Essen. Wirt Siri Malin lebt in einem Haus am Werdener Ruhrufer, das stark durchnässt wurde, Teile des Equipments sind zerstört. Aufgeben will er nicht.
An diesem Bierwagen wird keiner mehr ein gut Gezapftes trinken. So mag mancher gedacht haben, der von der Gustav-Heinemann-Brücke aus das Gefährt mit der Stauder-Reklame in den Fluten liegen sah. Tatsächlich hat Mali Sirin, Inhaber des Biergartens „Werdener Wiesen“, diesen Wagen und einen weiteren abgeschrieben, den dritten und wichtigsten konnte er aber mit Hilfe eines Bauern retten, der diesen in letzter Minute mit einem Traktor aus der Gefahrenzone zog. Eine der vielen Geschichten von Elend und Hilfsbereitschaft, die die Flut schreibt.
„Es ging alles so schnell, wir hatten keine Chance“, erinnert sich Mali Sirin an die dramatische Nacht auf Donnerstag. „Alle fünf Minuten war das Wasser wieder ein Stück höher gekommen.“ Selbst mit vereinten Kräften von Freunden sei nichts mehr zu machen gewesen.
Von den Biertisch-Garnituren hängen einige an einem Baum, 200 Meter weiter im Fluss
Nicht nur die Wagen waren verloren, auch seine Biertisch-Garnituren habe er nicht mehr in Sicherheit bringen können. Einige hängen 200 Meter weiter auf der anderen Seite der Brücke an einem Baum, der das Abtreiben aufhielt, andere dürften wohl schon in Richtung Nordsee unterwegs sein.
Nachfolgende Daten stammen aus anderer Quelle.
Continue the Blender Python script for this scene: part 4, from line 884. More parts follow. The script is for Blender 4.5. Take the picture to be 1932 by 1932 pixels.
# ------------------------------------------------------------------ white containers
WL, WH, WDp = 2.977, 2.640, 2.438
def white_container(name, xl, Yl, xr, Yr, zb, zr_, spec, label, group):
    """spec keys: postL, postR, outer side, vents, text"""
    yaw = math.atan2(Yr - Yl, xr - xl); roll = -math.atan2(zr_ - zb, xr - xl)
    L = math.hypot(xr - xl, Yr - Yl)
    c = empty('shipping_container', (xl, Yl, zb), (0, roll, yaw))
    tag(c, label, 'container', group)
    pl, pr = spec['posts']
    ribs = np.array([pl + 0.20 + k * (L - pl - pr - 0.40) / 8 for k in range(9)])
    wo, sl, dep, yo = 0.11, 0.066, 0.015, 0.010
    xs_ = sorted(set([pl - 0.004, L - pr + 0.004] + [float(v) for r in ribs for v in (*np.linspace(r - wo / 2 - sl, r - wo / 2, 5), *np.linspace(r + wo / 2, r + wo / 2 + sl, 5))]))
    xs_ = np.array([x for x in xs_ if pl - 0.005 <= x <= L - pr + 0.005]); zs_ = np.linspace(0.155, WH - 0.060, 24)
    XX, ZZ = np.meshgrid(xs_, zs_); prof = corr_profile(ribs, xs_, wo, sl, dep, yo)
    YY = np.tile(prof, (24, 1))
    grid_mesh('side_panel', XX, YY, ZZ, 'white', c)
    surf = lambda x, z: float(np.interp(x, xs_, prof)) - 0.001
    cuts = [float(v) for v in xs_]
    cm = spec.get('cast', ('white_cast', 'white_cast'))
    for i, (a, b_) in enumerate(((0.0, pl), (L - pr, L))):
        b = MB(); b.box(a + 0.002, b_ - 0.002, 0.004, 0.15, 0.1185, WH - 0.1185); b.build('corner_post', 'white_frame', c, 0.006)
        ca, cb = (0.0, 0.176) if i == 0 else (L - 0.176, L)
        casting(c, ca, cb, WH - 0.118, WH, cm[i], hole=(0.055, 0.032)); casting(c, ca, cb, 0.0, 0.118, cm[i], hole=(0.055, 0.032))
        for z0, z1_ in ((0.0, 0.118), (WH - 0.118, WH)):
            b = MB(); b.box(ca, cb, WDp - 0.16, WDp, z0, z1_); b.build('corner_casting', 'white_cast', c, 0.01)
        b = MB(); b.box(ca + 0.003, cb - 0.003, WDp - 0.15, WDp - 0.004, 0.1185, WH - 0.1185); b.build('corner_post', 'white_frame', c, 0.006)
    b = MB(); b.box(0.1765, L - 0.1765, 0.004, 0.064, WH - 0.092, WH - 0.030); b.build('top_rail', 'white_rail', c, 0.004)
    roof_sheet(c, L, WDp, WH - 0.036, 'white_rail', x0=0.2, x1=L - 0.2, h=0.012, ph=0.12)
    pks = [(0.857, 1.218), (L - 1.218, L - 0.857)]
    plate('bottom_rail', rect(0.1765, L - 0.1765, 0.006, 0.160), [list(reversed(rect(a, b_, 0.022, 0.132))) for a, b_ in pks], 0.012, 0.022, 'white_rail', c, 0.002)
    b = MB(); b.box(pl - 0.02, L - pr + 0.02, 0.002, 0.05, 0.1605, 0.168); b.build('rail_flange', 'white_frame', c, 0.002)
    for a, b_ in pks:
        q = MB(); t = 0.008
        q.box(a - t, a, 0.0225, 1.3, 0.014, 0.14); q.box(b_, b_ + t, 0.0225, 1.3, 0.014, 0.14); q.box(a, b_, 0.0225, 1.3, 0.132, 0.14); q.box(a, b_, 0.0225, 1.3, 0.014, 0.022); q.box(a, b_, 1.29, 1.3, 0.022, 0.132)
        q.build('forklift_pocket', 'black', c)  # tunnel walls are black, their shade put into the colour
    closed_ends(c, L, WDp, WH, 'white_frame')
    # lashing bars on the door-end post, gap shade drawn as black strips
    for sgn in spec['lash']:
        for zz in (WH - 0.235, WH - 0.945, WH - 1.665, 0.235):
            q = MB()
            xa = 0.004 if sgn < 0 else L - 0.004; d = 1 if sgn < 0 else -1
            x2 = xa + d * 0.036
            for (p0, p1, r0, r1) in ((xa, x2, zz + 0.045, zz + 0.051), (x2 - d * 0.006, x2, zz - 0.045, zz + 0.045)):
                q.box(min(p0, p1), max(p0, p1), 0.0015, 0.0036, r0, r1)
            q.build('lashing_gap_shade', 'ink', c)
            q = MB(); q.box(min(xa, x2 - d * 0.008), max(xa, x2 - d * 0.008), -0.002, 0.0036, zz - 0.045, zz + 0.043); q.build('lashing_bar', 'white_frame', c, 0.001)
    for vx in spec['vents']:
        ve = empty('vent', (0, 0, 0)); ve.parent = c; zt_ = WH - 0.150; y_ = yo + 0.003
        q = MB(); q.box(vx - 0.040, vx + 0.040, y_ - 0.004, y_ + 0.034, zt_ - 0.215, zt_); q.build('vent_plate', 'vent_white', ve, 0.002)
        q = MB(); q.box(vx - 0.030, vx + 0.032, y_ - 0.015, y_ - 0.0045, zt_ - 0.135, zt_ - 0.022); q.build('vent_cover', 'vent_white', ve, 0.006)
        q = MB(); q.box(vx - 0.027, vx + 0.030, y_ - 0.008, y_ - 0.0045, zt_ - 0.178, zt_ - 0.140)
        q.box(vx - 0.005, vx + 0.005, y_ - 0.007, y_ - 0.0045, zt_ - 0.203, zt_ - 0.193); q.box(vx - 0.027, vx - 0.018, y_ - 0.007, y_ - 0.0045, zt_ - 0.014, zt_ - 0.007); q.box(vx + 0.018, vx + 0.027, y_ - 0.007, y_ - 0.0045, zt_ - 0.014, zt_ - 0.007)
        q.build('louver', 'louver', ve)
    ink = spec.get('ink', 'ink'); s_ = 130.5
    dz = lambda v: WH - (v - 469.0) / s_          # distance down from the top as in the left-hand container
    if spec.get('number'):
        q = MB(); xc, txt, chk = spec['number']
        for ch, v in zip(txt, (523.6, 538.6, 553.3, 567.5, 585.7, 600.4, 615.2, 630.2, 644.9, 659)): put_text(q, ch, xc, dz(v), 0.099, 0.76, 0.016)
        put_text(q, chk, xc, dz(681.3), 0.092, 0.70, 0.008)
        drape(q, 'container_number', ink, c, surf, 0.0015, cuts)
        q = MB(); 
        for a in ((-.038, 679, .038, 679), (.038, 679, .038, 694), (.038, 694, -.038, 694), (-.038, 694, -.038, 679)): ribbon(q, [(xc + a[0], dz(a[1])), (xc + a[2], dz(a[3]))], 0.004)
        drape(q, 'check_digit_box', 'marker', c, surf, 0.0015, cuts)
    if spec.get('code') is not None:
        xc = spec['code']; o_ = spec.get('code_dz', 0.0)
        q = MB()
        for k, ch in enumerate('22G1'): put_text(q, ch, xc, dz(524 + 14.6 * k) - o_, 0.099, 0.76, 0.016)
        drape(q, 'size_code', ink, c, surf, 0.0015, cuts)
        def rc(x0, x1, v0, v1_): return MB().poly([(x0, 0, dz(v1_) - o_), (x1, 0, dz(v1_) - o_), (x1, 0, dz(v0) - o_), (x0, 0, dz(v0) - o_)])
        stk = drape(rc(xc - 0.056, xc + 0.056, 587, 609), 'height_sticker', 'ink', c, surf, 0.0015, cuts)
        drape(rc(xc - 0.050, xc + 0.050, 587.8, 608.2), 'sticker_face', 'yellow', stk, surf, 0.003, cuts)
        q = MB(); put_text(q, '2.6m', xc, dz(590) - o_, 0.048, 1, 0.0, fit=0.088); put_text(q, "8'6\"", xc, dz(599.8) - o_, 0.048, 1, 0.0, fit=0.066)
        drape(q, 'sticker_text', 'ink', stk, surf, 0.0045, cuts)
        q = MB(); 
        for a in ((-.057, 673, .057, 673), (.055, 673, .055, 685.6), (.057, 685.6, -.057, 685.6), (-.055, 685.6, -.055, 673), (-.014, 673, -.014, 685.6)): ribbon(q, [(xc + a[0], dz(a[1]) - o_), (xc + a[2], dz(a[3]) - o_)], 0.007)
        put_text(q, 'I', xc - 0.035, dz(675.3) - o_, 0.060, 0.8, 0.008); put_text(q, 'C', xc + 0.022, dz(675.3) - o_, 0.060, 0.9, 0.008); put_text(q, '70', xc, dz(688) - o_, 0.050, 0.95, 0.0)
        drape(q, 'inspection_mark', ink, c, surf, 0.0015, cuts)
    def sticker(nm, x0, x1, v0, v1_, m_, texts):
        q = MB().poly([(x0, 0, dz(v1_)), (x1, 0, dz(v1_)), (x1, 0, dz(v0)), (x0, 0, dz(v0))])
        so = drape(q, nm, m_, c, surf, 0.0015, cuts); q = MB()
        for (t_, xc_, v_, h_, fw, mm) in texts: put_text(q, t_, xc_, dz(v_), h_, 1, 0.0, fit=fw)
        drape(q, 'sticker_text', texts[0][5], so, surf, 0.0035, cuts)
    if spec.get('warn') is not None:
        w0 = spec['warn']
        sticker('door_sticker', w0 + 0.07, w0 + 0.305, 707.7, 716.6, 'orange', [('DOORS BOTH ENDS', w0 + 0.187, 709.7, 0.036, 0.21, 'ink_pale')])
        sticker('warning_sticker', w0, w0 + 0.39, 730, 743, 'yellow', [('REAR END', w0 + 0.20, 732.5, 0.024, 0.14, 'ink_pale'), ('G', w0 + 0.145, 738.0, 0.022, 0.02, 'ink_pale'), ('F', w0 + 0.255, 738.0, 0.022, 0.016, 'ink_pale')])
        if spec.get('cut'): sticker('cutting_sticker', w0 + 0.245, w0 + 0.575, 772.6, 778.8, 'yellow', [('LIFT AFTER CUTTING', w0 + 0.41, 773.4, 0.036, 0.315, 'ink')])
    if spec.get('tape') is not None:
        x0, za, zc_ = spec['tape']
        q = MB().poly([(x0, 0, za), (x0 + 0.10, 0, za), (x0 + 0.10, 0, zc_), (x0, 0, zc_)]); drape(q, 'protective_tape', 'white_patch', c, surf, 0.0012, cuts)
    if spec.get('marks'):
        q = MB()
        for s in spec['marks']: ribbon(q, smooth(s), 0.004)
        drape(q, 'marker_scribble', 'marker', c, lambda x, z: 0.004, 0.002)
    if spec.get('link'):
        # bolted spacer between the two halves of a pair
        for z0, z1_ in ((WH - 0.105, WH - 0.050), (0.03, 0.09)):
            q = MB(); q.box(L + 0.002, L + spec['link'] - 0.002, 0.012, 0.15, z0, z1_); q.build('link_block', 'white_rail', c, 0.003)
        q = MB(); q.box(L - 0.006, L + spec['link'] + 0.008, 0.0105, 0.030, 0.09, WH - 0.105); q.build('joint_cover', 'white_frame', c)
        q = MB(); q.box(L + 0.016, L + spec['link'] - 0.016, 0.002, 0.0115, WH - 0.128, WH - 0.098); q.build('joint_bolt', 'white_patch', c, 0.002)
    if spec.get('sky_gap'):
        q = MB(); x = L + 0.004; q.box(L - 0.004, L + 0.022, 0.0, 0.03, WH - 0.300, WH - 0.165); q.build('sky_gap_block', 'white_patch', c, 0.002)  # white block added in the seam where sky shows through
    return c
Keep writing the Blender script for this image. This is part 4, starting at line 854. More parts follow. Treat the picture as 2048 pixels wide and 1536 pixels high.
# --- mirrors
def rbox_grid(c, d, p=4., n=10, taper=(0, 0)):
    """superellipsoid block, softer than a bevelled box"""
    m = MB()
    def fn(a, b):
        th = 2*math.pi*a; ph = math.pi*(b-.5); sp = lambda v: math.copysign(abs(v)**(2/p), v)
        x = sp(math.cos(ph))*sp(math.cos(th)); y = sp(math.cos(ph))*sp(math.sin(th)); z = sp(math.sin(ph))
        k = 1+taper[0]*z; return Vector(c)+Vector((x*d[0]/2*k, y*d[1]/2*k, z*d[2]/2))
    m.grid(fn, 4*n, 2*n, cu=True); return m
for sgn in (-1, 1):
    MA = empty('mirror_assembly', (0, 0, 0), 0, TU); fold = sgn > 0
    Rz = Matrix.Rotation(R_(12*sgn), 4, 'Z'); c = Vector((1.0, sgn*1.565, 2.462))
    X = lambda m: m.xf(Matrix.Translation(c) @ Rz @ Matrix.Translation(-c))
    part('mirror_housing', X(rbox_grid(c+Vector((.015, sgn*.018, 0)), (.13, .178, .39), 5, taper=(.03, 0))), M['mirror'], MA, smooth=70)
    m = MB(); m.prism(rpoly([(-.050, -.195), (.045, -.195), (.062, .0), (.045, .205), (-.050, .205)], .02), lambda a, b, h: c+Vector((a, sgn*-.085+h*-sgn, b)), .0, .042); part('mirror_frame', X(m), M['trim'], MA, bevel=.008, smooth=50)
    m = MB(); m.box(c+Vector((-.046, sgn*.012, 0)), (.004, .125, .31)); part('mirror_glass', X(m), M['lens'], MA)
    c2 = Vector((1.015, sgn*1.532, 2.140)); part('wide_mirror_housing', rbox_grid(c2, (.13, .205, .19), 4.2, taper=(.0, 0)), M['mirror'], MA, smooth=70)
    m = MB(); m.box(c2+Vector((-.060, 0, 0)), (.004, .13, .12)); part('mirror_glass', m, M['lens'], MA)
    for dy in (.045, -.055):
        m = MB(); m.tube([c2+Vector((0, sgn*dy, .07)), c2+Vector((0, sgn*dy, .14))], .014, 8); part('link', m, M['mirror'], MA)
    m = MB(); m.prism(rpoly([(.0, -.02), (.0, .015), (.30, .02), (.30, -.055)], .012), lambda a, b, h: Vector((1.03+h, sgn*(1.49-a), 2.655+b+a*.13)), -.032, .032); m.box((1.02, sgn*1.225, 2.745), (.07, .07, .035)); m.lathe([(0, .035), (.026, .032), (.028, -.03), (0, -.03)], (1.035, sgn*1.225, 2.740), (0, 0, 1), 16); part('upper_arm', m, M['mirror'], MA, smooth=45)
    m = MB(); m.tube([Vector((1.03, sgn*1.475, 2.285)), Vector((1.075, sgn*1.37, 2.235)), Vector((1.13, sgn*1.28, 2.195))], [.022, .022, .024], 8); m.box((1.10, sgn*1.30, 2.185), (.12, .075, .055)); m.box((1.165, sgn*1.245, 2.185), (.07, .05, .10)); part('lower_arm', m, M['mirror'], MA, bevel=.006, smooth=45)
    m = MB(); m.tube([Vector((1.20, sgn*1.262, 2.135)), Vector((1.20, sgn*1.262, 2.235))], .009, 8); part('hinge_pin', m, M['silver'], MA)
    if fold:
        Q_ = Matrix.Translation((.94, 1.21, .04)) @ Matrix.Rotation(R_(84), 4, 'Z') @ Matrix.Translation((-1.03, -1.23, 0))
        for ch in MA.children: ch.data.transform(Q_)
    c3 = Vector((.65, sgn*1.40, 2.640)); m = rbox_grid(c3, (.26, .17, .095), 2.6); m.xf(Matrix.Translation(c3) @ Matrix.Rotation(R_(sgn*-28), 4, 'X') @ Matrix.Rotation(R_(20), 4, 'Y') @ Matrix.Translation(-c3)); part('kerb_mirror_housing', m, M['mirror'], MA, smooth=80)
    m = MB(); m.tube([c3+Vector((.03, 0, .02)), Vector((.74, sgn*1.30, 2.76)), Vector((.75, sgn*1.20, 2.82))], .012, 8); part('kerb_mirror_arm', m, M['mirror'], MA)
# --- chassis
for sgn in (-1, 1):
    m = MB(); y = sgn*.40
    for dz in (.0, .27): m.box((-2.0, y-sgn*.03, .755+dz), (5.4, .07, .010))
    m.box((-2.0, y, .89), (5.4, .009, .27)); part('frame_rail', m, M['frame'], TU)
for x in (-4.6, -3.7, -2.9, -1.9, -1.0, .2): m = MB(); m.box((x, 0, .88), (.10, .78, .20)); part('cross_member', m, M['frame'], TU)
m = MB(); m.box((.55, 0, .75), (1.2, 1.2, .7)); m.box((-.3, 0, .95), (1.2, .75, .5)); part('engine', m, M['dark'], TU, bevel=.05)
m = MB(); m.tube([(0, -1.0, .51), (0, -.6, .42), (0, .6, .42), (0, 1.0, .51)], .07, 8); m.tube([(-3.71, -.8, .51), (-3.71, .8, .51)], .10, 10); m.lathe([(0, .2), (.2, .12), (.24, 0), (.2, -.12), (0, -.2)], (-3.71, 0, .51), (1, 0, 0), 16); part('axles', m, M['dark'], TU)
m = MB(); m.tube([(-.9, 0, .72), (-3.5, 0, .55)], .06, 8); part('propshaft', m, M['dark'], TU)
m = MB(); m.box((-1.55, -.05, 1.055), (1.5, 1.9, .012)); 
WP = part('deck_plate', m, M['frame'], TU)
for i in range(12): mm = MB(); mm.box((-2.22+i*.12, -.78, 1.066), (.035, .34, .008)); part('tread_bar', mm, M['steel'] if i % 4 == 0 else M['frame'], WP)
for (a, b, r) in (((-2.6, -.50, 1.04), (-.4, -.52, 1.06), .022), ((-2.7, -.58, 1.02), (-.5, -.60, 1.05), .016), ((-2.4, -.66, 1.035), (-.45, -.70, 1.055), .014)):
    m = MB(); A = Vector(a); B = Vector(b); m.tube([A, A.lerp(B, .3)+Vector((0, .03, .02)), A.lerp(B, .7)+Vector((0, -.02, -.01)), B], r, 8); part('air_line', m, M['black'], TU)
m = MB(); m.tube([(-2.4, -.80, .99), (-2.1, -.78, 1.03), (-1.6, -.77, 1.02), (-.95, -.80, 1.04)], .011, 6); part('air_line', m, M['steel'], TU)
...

Seit 13 Jahren wohnt der Gastronom in einem der zwei bei Hochwasser wohl meist gefährdeten Häusern in Werden: Joseph-Breuer-Straße 35 und 37 haben ihre Hauptausgänge Richtung Ruhrufer, das Wasser stand mindestens zwei Meter im Kellergeschoss, es schien nicht ausgeschlossen, dass auch die erste Wohnetage in Gefahr geriete.
Über die höher gelegene Hintertür konnten die Bewohner noch knapp das Haus verlassen
Soweit kam es zum Glück dann nicht, über die höher gelegene Hintertür konnten die Bewohner auch jederzeit das Haus verlassen. „Aber es fehlte nur eine Stufe und wir wären gefangen gewesen“, sagt Feli Ammer, eine andere Hausbewohnerin, die wie Sirin mit Aufräumungsarbeiten beschäftigt ist. Mit Entschädigung rechnet der Gastronom nicht, Aufgeben komme aber nicht in Frage. In seinem Biergarten will er demnächst wieder Gäste begrüßen.
Vermutlich wird es noch etwas dauern, bis das Ufer-Gelände wieder nutzbar ist. Zwar tritt das Wasser im Laufe des Freitag in Werden fast so schnell den Rückzug an wie es gekommen ist, die Flut hinterlässt aber verschlammte und vermüllte Wege, abgerissene Bänke und verbogene Papierkörbe.
Historische Schleusentore an der Neukircher Mühle sind zerstört
Bis die Brehm-Insel, Werdens beliebtes Freizeitgelände, wieder betretbar ist, steht ebenfalls in den Sternen. Überall im Stadtteil aber werden eifrig Schäden behoben. Fachfirmen pumpen im Auftrag der Stadt die vollgelaufenen Keller des Gymnasiums und des Hallenbades aus, das vorläufig geschlossen bleiben muss. Auch aus Privathäusern ragen Schläuche, Putzeimer werden geschwungen.
Ein bitterer Verlust ist an der uralten Schleuse Neukirchen zu beklagen. Die Wucht des Wassers hat eines der beiden historischen Schleusentore zerstört, das andere ganz aus seiner Verankerung gerissen – und wohl auf Nimmerwiedersehen davon getragen.